→ The problem
Repeat exactly the lines of the listing below, please, starting with the first and ending with the line containing "42, 0.35), c4=1)"; leave out the rest.
* * * * * * * * *
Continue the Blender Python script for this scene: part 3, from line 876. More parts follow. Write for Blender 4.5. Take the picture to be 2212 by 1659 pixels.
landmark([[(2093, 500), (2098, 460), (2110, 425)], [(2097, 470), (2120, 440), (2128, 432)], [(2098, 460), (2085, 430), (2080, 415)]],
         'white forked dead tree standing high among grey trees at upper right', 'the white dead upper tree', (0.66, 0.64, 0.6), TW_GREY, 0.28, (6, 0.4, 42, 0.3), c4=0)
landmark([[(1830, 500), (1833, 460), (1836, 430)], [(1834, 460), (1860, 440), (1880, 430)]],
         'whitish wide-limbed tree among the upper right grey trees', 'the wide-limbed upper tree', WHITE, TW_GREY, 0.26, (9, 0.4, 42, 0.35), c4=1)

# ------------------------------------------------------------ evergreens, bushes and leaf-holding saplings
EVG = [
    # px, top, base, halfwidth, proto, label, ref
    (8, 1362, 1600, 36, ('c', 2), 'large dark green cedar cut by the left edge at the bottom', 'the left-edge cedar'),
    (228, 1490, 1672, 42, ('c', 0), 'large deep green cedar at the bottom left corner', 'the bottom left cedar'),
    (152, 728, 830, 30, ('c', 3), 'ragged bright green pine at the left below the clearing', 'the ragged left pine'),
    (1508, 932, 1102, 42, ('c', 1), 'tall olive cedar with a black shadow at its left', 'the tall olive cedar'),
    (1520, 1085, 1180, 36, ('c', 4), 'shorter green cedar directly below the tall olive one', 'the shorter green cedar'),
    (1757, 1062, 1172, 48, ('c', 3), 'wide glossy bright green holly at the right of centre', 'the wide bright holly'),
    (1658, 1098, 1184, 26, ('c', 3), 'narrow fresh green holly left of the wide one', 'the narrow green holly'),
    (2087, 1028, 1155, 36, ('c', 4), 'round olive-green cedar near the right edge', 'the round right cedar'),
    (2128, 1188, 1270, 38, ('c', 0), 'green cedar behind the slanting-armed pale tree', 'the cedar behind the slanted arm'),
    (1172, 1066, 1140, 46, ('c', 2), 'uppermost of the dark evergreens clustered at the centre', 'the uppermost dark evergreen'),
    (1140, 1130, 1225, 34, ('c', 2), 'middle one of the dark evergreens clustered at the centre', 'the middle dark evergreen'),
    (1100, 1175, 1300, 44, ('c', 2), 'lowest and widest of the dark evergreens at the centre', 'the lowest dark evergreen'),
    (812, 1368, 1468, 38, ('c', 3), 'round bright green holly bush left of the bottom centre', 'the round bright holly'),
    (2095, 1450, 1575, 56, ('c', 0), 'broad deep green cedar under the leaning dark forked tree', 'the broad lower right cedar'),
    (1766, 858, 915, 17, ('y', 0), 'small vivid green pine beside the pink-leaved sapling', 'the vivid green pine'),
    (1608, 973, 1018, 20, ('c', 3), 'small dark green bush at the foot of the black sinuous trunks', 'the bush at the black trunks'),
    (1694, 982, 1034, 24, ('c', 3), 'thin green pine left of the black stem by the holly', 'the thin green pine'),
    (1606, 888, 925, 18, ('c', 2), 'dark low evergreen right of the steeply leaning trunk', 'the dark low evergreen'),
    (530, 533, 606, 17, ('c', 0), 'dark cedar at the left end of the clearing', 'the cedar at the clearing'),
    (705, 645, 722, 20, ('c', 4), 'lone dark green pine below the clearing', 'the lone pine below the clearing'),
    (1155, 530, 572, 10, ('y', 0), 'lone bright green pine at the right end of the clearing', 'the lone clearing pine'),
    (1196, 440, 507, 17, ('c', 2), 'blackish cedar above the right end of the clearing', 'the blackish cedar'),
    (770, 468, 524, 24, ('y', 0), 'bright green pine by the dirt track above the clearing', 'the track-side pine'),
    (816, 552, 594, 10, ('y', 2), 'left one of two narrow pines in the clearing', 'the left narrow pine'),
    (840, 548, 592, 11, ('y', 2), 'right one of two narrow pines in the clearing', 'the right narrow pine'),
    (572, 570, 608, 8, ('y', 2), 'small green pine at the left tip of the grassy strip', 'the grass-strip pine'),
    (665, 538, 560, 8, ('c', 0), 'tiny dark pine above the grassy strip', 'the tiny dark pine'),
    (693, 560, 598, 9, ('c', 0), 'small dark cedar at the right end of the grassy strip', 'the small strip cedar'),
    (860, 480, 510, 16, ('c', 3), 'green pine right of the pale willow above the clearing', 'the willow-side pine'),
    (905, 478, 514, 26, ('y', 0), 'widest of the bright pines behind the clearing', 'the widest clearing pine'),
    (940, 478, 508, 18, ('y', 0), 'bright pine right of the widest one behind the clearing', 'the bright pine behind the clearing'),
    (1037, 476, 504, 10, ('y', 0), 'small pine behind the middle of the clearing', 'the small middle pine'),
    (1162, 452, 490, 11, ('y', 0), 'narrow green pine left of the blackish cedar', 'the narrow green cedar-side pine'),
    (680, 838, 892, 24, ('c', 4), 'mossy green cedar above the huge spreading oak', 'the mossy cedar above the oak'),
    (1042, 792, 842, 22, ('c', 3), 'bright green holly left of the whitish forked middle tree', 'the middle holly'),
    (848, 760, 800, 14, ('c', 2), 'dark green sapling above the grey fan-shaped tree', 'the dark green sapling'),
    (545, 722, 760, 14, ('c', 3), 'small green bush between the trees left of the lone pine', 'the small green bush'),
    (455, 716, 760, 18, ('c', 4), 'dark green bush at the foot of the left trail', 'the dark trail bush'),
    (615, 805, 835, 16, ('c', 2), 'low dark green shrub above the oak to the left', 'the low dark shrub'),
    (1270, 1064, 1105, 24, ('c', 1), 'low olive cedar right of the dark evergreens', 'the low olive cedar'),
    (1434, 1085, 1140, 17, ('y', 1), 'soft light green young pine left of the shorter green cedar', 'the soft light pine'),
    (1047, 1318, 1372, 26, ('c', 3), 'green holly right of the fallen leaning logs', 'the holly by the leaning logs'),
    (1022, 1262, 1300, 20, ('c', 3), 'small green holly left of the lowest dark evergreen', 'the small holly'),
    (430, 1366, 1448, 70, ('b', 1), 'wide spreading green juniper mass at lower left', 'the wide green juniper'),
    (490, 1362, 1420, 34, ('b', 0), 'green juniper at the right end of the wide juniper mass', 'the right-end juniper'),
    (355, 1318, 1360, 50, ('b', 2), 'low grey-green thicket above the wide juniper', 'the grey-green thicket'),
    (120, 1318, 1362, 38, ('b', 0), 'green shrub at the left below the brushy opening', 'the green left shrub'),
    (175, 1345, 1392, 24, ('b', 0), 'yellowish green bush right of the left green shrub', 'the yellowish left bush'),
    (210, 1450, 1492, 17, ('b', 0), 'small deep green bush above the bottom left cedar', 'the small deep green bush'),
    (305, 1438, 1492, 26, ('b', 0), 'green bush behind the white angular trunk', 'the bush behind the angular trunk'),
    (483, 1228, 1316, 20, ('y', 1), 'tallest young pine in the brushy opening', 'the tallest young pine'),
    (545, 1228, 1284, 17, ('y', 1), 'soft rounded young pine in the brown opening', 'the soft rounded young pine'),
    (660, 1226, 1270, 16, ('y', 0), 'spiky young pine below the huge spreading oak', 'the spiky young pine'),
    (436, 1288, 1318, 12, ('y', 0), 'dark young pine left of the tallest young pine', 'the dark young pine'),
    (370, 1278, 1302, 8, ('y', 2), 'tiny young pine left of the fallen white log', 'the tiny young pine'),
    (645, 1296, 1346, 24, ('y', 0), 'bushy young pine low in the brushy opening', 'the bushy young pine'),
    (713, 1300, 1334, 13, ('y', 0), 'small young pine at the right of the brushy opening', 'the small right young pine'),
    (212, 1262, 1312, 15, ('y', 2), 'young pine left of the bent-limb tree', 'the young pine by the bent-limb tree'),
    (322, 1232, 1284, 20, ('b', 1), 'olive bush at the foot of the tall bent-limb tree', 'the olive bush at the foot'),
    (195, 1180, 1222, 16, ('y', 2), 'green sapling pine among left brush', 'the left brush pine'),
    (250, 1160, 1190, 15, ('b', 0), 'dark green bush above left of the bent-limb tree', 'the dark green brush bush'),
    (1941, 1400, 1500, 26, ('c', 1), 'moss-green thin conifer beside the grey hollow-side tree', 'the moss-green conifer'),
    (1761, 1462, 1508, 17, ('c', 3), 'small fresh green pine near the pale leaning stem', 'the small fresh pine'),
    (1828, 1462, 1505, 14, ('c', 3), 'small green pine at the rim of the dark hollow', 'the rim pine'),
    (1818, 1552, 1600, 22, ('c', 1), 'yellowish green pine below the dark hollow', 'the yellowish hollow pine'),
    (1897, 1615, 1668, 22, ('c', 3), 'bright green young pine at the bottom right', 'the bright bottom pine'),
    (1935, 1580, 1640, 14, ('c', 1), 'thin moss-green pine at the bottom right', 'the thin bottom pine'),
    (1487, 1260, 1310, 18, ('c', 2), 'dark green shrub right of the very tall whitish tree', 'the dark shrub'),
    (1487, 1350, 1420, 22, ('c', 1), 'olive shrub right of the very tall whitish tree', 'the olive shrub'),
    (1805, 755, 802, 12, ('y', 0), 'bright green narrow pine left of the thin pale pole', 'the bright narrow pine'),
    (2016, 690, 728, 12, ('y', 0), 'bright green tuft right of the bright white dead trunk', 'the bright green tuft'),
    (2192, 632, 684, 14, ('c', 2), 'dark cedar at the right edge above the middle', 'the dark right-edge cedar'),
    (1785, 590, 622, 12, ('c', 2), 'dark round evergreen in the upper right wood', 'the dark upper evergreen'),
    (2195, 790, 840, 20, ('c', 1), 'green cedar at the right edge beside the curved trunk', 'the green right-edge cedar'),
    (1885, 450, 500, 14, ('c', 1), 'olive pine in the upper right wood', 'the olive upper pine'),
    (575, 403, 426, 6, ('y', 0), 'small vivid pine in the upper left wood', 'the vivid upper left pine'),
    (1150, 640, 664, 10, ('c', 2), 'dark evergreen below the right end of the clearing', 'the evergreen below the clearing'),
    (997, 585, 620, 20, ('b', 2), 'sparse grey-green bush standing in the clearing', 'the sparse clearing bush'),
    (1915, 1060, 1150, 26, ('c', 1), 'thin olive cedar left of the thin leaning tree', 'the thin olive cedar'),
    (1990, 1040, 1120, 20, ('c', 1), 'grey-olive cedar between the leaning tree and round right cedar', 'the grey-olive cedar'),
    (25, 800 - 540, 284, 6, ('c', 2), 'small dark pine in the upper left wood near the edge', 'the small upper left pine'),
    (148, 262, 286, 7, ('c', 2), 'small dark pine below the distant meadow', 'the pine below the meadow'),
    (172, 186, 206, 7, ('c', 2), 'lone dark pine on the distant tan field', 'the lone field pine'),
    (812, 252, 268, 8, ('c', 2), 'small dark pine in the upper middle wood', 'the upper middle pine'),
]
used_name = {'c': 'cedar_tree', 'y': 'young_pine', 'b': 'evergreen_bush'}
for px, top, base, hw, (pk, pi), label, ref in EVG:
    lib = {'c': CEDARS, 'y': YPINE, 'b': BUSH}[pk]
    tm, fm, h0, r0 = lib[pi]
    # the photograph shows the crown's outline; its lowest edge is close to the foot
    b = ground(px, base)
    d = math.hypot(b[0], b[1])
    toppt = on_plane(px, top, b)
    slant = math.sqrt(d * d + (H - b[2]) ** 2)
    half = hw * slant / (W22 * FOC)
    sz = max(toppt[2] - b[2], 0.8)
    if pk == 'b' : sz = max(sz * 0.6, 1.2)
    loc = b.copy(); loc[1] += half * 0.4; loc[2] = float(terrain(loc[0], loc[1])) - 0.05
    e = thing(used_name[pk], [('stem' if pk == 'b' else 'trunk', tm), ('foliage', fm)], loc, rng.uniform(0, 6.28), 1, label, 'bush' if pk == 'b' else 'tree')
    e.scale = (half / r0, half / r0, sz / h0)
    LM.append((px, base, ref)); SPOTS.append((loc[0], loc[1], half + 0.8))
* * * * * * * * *
→ Complete output
Continue the Blender Python script for this scene: part 3, from line 876. More parts follow. Write for Blender 4.5. Take the picture to be 2212 by 1659 pixels.
landmark([[(2093, 500), (2098, 460), (2110, 425)], [(2097, 470), (2120, 440), (2128, 432)], [(2098, 460), (2085, 430), (2080, 415)]],
         'white forked dead tree standing high among grey trees at upper right', 'the white dead upper tree', (0.66, 0.64, 0.6), TW_GREY, 0.28, (6, 0.4, 42, 0.3), c4=0)
landmark([[(1830, 500), (1833, 460), (1836, 430)], [(1834, 460), (1860, 440), (1880, 430)]],
         'whitish wide-limbed tree among the upper right grey trees', 'the wide-limbed upper tree', WHITE, TW_GREY, 0.26, (9, 0.4, 42, 0.35), c4=1)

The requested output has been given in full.